I've found a Perl regexp that can check if a string is UTF-8 (the regexp is from w3c site).
$field =~
m/\A(
[\x09\x0A\x0D\x20-\x7E] # ASCII
| [\xC2-\xDF][\x80-\xBF] # non-overlong 2-byte
| \xE0[\xA0-\xBF][\x80-\xBF] # excluding overlongs
| [\xE1-\xEC\xEE\xEF][\x80-\xBF]{2} # straight 3-byte
| \xED[\x80-\x9F][\x80-\xBF] # excluding surrogates
| \xF0[\x90-\xBF][\x80-\xBF]{2} # planes 1-3
| [\xF1-\xF3][\x80-\xBF]{3} # planes 4-15
| \xF4[\x80-\x8F][\x80-\xBF]{2} # plane 16
)*\z/x;
But I'm not sure how to port it to MySQL as it seems that MySQL don't support hex representation of characters see this question.
Any thoughts how to port the regexp to MySQL?
Or maybe you know any other way to check if the string is valid UTF-8?
UPDATE:
I need this check working on the MySQL as I need to run it on the server to correct broken tables. I can't pass the data through a script as the database is around 1TB.
I've managed to repair my database using a test that works only if your data can be represented using a one-byte encoding in my case it was a latin1.
I've used the fact that mysql changes the bytes that aren't utf-8 to '?' when converting to latin1.
Here is how the check looks like:
SELECT (
CONVERT(
CONVERT(
potentially_broken_column
USING latin1)
USING utf8))
!=
potentially_broken_column) AS INVALID ....
If you are in control of both the input and output side of this DB then you should be able to verify that your data is UTF-8 on whichever side you like and implement constraints as necessary. If you are dealing with a system where you don't control the input side then you are going to have to check it after you pull it out and possibly convert in your language of choice (Perl it sounds like).

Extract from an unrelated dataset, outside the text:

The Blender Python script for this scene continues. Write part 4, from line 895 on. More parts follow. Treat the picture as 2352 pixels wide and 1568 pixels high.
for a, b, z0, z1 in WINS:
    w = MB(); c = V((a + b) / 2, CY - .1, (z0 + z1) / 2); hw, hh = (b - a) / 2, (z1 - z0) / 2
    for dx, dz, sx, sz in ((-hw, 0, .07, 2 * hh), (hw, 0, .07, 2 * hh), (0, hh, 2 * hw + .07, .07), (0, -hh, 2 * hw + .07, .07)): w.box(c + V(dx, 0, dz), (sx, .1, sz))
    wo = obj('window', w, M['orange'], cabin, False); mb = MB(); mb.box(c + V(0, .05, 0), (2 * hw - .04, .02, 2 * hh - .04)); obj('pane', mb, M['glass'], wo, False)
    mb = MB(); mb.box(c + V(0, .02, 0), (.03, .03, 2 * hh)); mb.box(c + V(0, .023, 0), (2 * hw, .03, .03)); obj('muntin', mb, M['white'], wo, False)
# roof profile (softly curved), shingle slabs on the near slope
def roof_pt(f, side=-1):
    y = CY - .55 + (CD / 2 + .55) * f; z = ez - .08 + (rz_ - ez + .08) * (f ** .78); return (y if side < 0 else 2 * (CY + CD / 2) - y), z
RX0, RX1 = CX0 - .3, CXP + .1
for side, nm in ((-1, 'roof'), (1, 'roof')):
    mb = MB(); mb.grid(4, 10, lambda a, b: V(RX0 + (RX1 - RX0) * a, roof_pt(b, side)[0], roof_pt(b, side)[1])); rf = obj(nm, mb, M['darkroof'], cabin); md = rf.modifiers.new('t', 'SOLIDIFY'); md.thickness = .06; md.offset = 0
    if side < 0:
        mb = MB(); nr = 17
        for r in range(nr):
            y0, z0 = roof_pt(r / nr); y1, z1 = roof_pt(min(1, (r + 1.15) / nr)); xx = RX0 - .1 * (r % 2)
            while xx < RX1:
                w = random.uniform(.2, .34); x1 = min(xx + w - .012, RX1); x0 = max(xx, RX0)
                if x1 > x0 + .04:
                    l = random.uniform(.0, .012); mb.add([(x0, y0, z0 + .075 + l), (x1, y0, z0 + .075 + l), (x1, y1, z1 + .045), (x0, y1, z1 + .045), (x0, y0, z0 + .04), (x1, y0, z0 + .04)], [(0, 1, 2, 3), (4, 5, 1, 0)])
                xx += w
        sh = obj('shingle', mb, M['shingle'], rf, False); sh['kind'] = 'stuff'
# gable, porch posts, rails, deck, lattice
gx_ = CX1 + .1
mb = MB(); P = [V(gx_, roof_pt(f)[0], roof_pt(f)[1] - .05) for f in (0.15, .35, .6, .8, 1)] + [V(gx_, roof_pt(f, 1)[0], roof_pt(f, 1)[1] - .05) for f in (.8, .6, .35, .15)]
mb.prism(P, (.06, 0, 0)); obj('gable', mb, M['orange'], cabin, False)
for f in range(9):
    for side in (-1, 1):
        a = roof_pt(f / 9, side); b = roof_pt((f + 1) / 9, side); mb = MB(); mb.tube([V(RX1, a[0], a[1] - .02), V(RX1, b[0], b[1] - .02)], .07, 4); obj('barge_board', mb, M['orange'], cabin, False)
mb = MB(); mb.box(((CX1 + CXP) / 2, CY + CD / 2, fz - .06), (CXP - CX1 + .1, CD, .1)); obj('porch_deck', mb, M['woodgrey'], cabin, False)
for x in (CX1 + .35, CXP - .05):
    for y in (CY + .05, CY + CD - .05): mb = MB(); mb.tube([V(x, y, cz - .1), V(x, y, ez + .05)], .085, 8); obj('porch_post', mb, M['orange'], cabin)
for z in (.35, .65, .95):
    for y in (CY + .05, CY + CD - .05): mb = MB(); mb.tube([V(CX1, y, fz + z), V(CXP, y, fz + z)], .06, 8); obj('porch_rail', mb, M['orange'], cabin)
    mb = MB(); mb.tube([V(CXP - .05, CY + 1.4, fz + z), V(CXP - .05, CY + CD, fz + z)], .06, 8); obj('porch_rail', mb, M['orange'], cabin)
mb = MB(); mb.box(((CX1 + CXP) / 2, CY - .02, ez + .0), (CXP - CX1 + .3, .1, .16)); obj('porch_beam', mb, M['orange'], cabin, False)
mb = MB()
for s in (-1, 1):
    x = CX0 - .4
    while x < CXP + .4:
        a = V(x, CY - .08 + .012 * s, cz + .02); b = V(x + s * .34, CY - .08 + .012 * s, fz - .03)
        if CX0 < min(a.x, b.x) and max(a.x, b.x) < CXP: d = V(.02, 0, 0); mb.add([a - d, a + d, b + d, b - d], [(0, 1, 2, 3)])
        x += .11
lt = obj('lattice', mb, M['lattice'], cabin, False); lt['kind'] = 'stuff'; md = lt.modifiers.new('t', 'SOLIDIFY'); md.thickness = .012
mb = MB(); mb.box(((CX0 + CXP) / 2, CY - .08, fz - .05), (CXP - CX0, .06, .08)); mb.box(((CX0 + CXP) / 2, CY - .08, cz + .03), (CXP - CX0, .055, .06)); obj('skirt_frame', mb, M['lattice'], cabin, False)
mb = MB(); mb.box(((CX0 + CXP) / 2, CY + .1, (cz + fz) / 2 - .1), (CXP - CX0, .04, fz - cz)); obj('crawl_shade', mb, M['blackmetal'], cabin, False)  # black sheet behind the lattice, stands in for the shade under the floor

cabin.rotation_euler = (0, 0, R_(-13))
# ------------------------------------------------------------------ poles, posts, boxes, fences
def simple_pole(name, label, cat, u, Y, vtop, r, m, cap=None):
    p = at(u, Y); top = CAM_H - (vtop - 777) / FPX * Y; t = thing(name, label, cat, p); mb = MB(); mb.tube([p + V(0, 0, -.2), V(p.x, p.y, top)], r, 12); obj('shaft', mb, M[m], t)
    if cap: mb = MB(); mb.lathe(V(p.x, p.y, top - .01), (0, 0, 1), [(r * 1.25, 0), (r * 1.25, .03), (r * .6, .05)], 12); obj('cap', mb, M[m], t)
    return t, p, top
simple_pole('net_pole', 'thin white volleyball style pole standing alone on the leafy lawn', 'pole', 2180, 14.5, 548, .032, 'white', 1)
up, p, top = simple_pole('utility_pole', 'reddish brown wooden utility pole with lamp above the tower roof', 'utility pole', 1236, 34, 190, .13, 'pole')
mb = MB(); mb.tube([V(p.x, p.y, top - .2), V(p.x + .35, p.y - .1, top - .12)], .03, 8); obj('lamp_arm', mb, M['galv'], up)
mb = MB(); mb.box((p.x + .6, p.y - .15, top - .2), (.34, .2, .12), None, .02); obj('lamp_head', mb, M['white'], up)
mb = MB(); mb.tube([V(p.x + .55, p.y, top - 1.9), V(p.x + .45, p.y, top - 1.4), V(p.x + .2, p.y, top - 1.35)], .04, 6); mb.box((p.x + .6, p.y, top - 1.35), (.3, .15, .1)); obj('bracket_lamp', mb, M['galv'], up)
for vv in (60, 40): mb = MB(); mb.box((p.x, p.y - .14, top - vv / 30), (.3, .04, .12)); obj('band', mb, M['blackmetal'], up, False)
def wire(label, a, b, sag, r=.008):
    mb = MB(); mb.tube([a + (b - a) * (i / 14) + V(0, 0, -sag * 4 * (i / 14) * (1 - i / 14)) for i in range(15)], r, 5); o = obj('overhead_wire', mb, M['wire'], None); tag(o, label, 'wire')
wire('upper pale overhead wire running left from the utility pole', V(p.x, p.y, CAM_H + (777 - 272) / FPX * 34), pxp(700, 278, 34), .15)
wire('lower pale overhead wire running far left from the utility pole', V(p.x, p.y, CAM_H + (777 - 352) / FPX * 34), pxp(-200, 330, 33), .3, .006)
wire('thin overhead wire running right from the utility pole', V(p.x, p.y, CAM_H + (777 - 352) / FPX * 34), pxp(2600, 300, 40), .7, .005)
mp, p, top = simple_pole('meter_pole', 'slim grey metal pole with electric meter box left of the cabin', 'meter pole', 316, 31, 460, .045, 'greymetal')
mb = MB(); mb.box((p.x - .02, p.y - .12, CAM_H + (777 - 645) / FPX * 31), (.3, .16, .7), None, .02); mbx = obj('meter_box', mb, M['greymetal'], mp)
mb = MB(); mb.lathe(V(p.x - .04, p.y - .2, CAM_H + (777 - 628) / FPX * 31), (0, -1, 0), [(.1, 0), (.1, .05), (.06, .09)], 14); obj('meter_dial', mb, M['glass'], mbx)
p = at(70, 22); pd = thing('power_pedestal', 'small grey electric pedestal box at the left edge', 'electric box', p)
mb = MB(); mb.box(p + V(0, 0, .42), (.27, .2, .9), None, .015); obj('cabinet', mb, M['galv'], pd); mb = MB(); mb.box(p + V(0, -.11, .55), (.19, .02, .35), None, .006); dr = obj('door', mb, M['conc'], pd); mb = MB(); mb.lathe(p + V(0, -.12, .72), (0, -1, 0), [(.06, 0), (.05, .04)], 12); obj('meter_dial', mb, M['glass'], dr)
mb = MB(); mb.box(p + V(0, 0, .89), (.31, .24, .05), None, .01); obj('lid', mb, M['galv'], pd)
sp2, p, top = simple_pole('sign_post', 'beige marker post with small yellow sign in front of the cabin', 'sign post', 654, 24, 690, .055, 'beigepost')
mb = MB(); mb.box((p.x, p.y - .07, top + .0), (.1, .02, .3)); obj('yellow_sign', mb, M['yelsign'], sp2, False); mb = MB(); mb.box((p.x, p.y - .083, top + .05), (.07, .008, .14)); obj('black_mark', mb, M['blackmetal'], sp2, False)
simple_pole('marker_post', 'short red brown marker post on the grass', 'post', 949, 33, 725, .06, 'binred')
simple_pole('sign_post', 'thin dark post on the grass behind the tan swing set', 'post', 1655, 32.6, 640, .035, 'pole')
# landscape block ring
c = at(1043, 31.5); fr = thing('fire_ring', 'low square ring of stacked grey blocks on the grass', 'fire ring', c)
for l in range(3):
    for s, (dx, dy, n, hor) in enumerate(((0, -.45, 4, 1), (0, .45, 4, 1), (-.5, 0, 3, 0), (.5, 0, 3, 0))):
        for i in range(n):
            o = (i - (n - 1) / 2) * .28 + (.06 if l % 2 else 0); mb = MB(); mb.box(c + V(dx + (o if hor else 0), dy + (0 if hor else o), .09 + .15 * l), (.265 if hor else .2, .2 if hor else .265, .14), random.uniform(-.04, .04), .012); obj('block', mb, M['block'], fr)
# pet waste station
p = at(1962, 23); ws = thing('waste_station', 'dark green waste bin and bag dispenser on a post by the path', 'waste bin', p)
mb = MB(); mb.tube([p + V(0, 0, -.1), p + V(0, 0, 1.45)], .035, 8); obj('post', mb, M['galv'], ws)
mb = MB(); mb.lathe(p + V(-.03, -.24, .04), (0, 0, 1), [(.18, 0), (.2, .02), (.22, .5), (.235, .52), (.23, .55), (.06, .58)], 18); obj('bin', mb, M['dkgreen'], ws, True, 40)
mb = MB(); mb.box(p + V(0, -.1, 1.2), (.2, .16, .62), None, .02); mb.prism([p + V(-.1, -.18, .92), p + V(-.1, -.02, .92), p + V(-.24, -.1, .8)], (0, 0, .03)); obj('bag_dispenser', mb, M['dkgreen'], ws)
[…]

The database is a REALLY good storage facility but should not be used aggressively for other applications. I think this is one spot where you should just let the MySQL hold the data until you need to do something further with it.
If you want to continue on the path you are on then check out this MySQL Manual Page: http://dev.mysql.com/doc/refman/5.0/en/regexp.html
REGEX is normally VERY similar between languages (in fact I can almost always copy between JavaScript, PHP, and Perl with only minor adjustments for their wrapping functions) so if that is working REGEX then you should be able to port it easily.
GL!
EDIT: Look at this Stack article--you might want to use Stored Procedures considering you cannot using scripting to handle the data: Regular expressions in stored procedures
With Stored Procedures you can loop through the data and do a lot of handling without ever leaving MySQL. That second article is going to refer you right back to the one I listed though so I think you need to first prove out your REGEX and get it working, then look into Stored Procedures.